Write out all of the entries exactly as given.

_Supplied records_
:::::

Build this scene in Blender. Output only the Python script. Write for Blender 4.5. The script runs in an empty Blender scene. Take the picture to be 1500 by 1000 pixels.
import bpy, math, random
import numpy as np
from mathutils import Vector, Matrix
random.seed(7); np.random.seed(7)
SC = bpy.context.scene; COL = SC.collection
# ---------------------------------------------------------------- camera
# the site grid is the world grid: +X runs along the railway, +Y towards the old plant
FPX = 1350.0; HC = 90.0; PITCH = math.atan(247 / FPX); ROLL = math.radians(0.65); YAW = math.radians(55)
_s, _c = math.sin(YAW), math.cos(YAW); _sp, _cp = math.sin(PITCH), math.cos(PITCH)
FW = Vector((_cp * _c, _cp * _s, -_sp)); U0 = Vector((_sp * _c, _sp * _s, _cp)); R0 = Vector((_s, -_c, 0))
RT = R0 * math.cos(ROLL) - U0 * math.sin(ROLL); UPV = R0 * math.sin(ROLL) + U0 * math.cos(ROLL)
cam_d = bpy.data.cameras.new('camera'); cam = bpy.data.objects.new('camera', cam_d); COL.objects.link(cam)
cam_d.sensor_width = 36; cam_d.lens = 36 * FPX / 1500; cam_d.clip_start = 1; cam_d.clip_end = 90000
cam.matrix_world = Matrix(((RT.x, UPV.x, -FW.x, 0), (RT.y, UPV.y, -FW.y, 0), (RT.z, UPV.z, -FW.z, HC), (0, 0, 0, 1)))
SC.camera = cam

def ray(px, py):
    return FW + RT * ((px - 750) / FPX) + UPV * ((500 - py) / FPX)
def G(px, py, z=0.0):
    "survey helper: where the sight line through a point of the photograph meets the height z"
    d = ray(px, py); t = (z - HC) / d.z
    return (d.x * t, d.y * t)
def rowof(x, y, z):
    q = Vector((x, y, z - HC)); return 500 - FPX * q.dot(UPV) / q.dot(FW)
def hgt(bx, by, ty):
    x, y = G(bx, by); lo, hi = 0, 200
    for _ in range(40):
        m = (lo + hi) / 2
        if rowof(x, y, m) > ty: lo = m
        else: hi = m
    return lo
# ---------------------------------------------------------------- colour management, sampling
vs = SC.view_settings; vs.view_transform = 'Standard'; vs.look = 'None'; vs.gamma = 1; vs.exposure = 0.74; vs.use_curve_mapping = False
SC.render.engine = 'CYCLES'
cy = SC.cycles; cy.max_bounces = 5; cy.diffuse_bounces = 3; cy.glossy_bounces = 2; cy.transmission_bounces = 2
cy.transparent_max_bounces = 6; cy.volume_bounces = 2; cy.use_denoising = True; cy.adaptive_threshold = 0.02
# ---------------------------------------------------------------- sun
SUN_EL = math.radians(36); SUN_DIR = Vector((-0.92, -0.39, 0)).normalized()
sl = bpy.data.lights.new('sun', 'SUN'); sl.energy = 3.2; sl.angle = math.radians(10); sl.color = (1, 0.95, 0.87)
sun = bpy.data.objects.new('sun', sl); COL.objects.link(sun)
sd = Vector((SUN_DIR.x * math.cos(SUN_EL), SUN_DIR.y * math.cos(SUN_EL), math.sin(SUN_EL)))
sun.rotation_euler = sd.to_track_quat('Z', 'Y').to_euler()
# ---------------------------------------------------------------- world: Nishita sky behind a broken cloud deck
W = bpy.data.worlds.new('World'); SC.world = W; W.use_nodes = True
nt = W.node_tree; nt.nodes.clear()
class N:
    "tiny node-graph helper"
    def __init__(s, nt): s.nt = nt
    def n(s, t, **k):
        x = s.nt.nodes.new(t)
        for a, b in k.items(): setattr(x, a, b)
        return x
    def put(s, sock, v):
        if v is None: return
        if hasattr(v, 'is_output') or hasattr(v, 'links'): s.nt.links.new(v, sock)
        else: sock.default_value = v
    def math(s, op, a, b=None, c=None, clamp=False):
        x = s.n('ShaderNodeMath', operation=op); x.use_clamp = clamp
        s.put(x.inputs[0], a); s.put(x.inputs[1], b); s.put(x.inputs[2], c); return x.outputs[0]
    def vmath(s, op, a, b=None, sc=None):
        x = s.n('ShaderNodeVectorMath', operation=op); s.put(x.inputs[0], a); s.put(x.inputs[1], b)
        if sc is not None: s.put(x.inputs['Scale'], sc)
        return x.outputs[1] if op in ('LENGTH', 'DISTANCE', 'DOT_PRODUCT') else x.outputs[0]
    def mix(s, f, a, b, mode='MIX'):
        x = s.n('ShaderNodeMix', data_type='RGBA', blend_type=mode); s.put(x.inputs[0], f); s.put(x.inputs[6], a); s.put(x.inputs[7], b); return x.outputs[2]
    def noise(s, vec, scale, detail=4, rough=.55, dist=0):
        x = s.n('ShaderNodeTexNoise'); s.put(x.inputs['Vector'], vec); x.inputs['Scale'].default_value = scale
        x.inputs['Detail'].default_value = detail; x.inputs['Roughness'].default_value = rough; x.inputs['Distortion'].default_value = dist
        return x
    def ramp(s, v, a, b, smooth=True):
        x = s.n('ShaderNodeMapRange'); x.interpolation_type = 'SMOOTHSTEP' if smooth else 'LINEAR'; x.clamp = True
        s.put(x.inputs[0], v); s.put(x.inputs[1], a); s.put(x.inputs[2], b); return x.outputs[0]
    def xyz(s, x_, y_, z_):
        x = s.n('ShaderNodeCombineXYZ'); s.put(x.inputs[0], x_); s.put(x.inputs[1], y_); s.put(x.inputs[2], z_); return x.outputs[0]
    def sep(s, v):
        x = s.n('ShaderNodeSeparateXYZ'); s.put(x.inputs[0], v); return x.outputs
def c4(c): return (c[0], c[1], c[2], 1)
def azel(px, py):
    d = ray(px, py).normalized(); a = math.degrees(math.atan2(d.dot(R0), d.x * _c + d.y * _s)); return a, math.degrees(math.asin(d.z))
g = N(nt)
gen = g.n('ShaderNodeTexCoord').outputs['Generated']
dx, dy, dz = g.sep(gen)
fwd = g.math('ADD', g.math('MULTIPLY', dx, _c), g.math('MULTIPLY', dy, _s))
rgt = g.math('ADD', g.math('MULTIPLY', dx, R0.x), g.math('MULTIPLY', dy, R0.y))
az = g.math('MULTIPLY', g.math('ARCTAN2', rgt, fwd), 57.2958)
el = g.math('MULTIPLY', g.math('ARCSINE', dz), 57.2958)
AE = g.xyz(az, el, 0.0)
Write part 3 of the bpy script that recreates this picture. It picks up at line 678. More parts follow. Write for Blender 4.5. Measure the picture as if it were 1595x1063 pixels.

:::::

_Response to this exercise_
Build this scene in Blender. Output only the Python script. Write for Blender 4.5. The script runs in an empty Blender scene. Take the picture to be 1500 by 1000 pixels.
import bpy, math, random
import numpy as np
from mathutils import Vector, Matrix
random.seed(7); np.random.seed(7)
SC = bpy.context.scene; COL = SC.collection
# ---------------------------------------------------------------- camera
# the site grid is the world grid: +X runs along the railway, +Y towards the old plant
FPX = 1350.0; HC = 90.0; PITCH = math.atan(247 / FPX); ROLL = math.radians(0.65); YAW = math.radians(55)
_s, _c = math.sin(YAW), math.cos(YAW); _sp, _cp = math.sin(PITCH), math.cos(PITCH)
FW = Vector((_cp * _c, _cp * _s, -_sp)); U0 = Vector((_sp * _c, _sp * _s, _cp)); R0 = Vector((_s, -_c, 0))
RT = R0 * math.cos(ROLL) - U0 * math.sin(ROLL); UPV = R0 * math.sin(ROLL) + U0 * math.cos(ROLL)
cam_d = bpy.data.cameras.new('camera'); cam = bpy.data.objects.new('camera', cam_d); COL.objects.link(cam)
cam_d.sensor_width = 36; cam_d.lens = 36 * FPX / 1500; cam_d.clip_start = 1; cam_d.clip_end = 90000
cam.matrix_world = Matrix(((RT.x, UPV.x, -FW.x, 0), (RT.y, UPV.y, -FW.y, 0), (RT.z, UPV.z, -FW.z, HC), (0, 0, 0, 1)))
SC.camera = cam

def ray(px, py):
    return FW + RT * ((px - 750) / FPX) + UPV * ((500 - py) / FPX)
def G(px, py, z=0.0):
    "survey helper: where the sight line through a point of the photograph meets the height z"
    d = ray(px, py); t = (z - HC) / d.z
    return (d.x * t, d.y * t)
def rowof(x, y, z):
    q = Vector((x, y, z - HC)); return 500 - FPX * q.dot(UPV) / q.dot(FW)
def hgt(bx, by, ty):
    x, y = G(bx, by); lo, hi = 0, 200
    for _ in range(40):
        m = (lo + hi) / 2
        if rowof(x, y, m) > ty: lo = m
        else: hi = m
    return lo
# ---------------------------------------------------------------- colour management, sampling
vs = SC.view_settings; vs.view_transform = 'Standard'; vs.look = 'None'; vs.gamma = 1; vs.exposure = 0.74; vs.use_curve_mapping = False
SC.render.engine = 'CYCLES'
cy = SC.cycles; cy.max_bounces = 5; cy.diffuse_bounces = 3; cy.glossy_bounces = 2; cy.transmission_bounces = 2
cy.transparent_max_bounces = 6; cy.volume_bounces = 2; cy.use_denoising = True; cy.adaptive_threshold = 0.02
# ---------------------------------------------------------------- sun
SUN_EL = math.radians(36); SUN_DIR = Vector((-0.92, -0.39, 0)).normalized()
sl = bpy.data.lights.new('sun', 'SUN'); sl.energy = 3.2; sl.angle = math.radians(10); sl.color = (1, 0.95, 0.87)
sun = bpy.data.objects.new('sun', sl); COL.objects.link(sun)
sd = Vector((SUN_DIR.x * math.cos(SUN_EL), SUN_DIR.y * math.cos(SUN_EL), math.sin(SUN_EL)))
sun.rotation_euler = sd.to_track_quat('Z', 'Y').to_euler()
# ---------------------------------------------------------------- world: Nishita sky behind a broken cloud deck
W = bpy.data.worlds.new('World'); SC.world = W; W.use_nodes = True
nt = W.node_tree; nt.nodes.clear()
class N:
    "tiny node-graph helper"
    def __init__(s, nt): s.nt = nt
    def n(s, t, **k):
        x = s.nt.nodes.new(t)
        for a, b in k.items(): setattr(x, a, b)
        return x
    def put(s, sock, v):
        if v is None: return
        if hasattr(v, 'is_output') or hasattr(v, 'links'): s.nt.links.new(v, sock)
        else: sock.default_value = v
    def math(s, op, a, b=None, c=None, clamp=False):
        x = s.n('ShaderNodeMath', operation=op); x.use_clamp = clamp
        s.put(x.inputs[0], a); s.put(x.inputs[1], b); s.put(x.inputs[2], c); return x.outputs[0]
    def vmath(s, op, a, b=None, sc=None):
        x = s.n('ShaderNodeVectorMath', operation=op); s.put(x.inputs[0], a); s.put(x.inputs[1], b)
        if sc is not None: s.put(x.inputs['Scale'], sc)
        return x.outputs[1] if op in ('LENGTH', 'DISTANCE', 'DOT_PRODUCT') else x.outputs[0]
    def mix(s, f, a, b, mode='MIX'):
        x = s.n('ShaderNodeMix', data_type='RGBA', blend_type=mode); s.put(x.inputs[0], f); s.put(x.inputs[6], a); s.put(x.inputs[7], b); return x.outputs[2]
    def noise(s, vec, scale, detail=4, rough=.55, dist=0):
        x = s.n('ShaderNodeTexNoise'); s.put(x.inputs['Vector'], vec); x.inputs['Scale'].default_value = scale
        x.inputs['Detail'].default_value = detail; x.inputs['Roughness'].default_value = rough; x.inputs['Distortion'].default_value = dist
        return x
    def ramp(s, v, a, b, smooth=True):
        x = s.n('ShaderNodeMapRange'); x.interpolation_type = 'SMOOTHSTEP' if smooth else 'LINEAR'; x.clamp = True
        s.put(x.inputs[0], v); s.put(x.inputs[1], a); s.put(x.inputs[2], b); return x.outputs[0]
    def xyz(s, x_, y_, z_):
        x = s.n('ShaderNodeCombineXYZ'); s.put(x.inputs[0], x_); s.put(x.inputs[1], y_); s.put(x.inputs[2], z_); return x.outputs[0]
    def sep(s, v):
        x = s.n('ShaderNodeSeparateXYZ'); s.put(x.inputs[0], v); return x.outputs
def c4(c): return (c[0], c[1], c[2], 1)
def azel(px, py):
    d = ray(px, py).normalized(); a = math.degrees(math.atan2(d.dot(R0), d.x * _c + d.y * _s)); return a, math.degrees(math.asin(d.z))
g = N(nt)
gen = g.n('ShaderNodeTexCoord').outputs['Generated']
dx, dy, dz = g.sep(gen)
fwd = g.math('ADD', g.math('MULTIPLY', dx, _c), g.math('MULTIPLY', dy, _s))
rgt = g.math('ADD', g.math('MULTIPLY', dx, R0.x), g.math('MULTIPLY', dy, R0.y))
az = g.math('MULTIPLY', g.math('ARCTAN2', rgt, fwd), 57.2958)
el = g.math('MULTIPLY', g.math('ARCSINE', dz), 57.2958)
AE = g.xyz(az, el, 0.0)
Write part 3 of the bpy script that recreates this picture. It picks up at line 678. More parts follow. Write for Blender 4.5. Measure the picture as if it were 1595x1063 pixels.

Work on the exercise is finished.